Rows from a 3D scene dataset
################
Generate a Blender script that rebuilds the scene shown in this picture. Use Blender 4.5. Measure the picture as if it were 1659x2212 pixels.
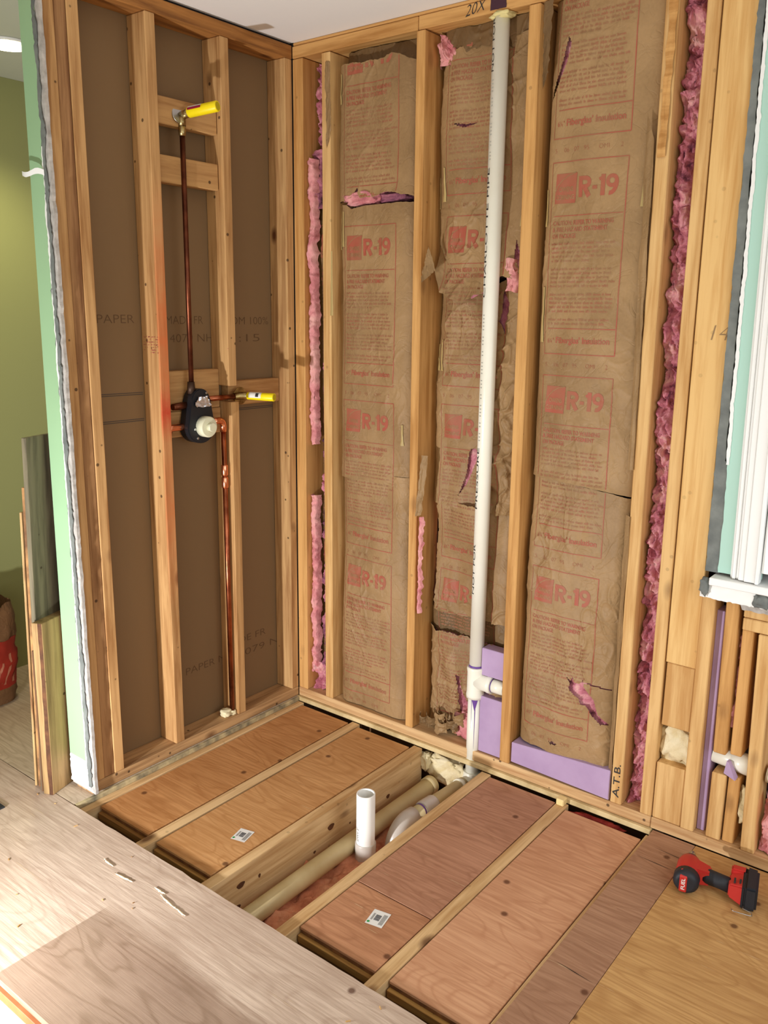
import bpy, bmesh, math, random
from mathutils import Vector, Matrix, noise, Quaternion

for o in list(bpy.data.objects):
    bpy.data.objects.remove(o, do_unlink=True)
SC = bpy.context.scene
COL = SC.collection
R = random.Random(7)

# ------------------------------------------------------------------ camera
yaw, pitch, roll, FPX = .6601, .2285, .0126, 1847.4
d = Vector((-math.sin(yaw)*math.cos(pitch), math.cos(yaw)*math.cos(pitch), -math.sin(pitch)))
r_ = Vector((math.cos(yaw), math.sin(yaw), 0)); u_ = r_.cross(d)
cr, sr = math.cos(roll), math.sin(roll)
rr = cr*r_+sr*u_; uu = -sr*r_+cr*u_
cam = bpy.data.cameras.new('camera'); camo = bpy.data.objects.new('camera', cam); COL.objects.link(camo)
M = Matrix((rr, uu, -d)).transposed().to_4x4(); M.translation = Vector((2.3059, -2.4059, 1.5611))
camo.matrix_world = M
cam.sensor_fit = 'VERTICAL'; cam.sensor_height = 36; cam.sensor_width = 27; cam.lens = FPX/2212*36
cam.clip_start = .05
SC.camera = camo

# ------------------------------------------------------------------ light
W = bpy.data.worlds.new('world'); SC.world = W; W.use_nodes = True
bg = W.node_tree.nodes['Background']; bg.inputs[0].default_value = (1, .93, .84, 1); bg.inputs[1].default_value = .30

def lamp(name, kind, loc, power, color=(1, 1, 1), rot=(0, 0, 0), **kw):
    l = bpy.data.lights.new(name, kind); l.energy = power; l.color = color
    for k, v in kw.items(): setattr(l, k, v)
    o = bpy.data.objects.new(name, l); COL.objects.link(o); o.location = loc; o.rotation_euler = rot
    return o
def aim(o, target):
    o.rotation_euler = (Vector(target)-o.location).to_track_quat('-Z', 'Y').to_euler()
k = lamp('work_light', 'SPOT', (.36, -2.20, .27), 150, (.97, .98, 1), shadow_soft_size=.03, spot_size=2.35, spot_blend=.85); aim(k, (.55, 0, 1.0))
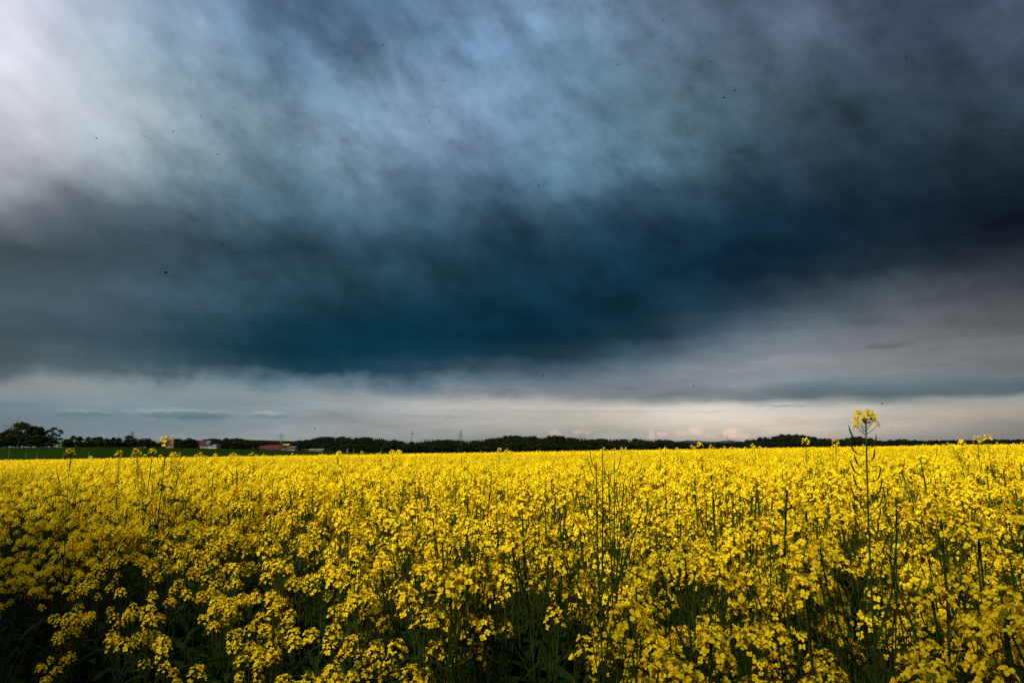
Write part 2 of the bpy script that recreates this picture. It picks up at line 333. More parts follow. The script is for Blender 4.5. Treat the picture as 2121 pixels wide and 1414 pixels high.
################
SHORT TASK
Make a word-for-word copy of the entries, without any pictures.

SOLUTION TO THE PROBLEM
Generate a Blender script that rebuilds the scene shown in this picture. Use Blender 4.5. Measure the picture as if it were 1659x2212 pixels.
import bpy, bmesh, math, random
from mathutils import Vector, Matrix, noise, Quaternion

for o in list(bpy.data.objects):
    bpy.data.objects.remove(o, do_unlink=True)
SC = bpy.context.scene
COL = SC.collection
R = random.Random(7)

# ------------------------------------------------------------------ camera
yaw, pitch, roll, FPX = .6601, .2285, .0126, 1847.4
d = Vector((-math.sin(yaw)*math.cos(pitch), math.cos(yaw)*math.cos(pitch), -math.sin(pitch)))
r_ = Vector((math.cos(yaw), math.sin(yaw), 0)); u_ = r_.cross(d)
cr, sr = math.cos(roll), math.sin(roll)
rr = cr*r_+sr*u_; uu = -sr*r_+cr*u_
cam = bpy.data.cameras.new('camera'); camo = bpy.data.objects.new('camera', cam); COL.objects.link(camo)
M = Matrix((rr, uu, -d)).transposed().to_4x4(); M.translation = Vector((2.3059, -2.4059, 1.5611))
camo.matrix_world = M
cam.sensor_fit = 'VERTICAL'; cam.sensor_height = 36; cam.sensor_width = 27; cam.lens = FPX/2212*36
cam.clip_start = .05
SC.camera = camo

# ------------------------------------------------------------------ light
W = bpy.data.worlds.new('world'); SC.world = W; W.use_nodes = True
bg = W.node_tree.nodes['Background']; bg.inputs[0].default_value = (1, .93, .84, 1); bg.inputs[1].default_value = .30

def lamp(name, kind, loc, power, color=(1, 1, 1), rot=(0, 0, 0), **kw):
    l = bpy.data.lights.new(name, kind); l.energy = power; l.color = color
    for k, v in kw.items(): setattr(l, k, v)
    o = bpy.data.objects.new(name, l); COL.objects.link(o); o.location = loc; o.rotation_euler = rot
    return o
def aim(o, target):
    o.rotation_euler = (Vector(target)-o.location).to_track_quat('-Z', 'Y').to_euler()
k = lamp('work_light', 'SPOT', (.36, -2.20, .27), 150, (.97, .98, 1), shadow_soft_size=.03, spot_size=2.35, spot_blend=.85); aim(k, (.55, 0, 1.0))
Write part 2 of the bpy script that recreates this picture. It picks up at line 333. More parts follow. The script is for Blender 4.5. Treat the picture as 2121 pixels wide and 1414 pixels high.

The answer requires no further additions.